A.C.F.: I think the misnomer about Sharknado is people get hung up on the fact that sharks can't exist in a tornado and tornados can't do what they do and all that stuff. And the simple explanation on our end is that it's a Sharknado; it's like our Frankenstein, our Freddy Krueger, our Jason.

You know, you don't question Jason getting his, you know, neck Chopped off half a million times and then getting shot and getting back up again and all that stuff, that's part of the mythology. And so I think the thing that we've expected is that the Sharknado is our villain and it does what we tell it to do.

So you know, if it shoots through a car window, yes, a shark can't do that but a Sharknado can. So it gives - that opens up the imagination of what you can do and we were able to do a lot of crazy stuff because we were freed by the fact that we could do anything.

Vivica, what was it about the film that made you want to be a part of it?

V.F.: Well, you know, I was saying, wow, I need a little bit of Syfy in my life and action. And wham, there came Sharknado 2. I was really presently surprised when I got the offer to play Skye. I hadn't worked with Ian since back in the day with 90210 and Tara, we had known each other for many, many years.
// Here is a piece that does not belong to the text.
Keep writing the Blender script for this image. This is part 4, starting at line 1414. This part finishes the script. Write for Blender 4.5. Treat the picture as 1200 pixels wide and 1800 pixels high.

So the opportunity to work with both of them and hearing the major success of the first Sharknado it just seemed like a win-win situation for me.

A.C.F.: We also changed the character a lot when you came on board and I was so thrilled when you came on board because we were allowed to do an idea that we had early on of making the Skye character Fin's high school sweetheart.

Because we were trying to show this reuniting of Fin and April, but we wanted an obstacle and, man, you guys sold that as such a - it was really - it was a blessing to have you on that film because it just gave us so much more depth.

And those little moments and the things that you guys did - you know, in the middle of the Sharknado - doing things that you don't expect someone to do in Sharknado 2.

I just love that, I love that dynamic because at the heart at it if you don't care about these characters everything starts falling apart. So we had a really nice mix with everybody.

Ian and for Tara, when you have a movie that is successful, special like Sharknado was, sometimes actors will be reluctant to do a sequel. Did you guys have any second thoughts or were you on board from the get go?

I.Z.: I was on board right from the get go. You know, what's so nice about Sharknado is that it really is not competing with itself and the bar that it set initially is that's unattainable. This was a low budget independent film, you know, a very campy nature.

So really the only way to screw it up would be to change it. And the brilliance of Sharknado 2 is the fact that it's more of the same. It's a similar formula but it's a different experience, similar situation in a new environment. And if people liked one they're going to love two.

T.R.: I agree with Ian exactly. I mean I - he couldn't have said it better. You know, when I read the first one and went out to dinner that night with my friends, I told them I thought the script was hilarious. I was - yes, sharks are flying in Beverly Hills and maiming people and jumping out of pools.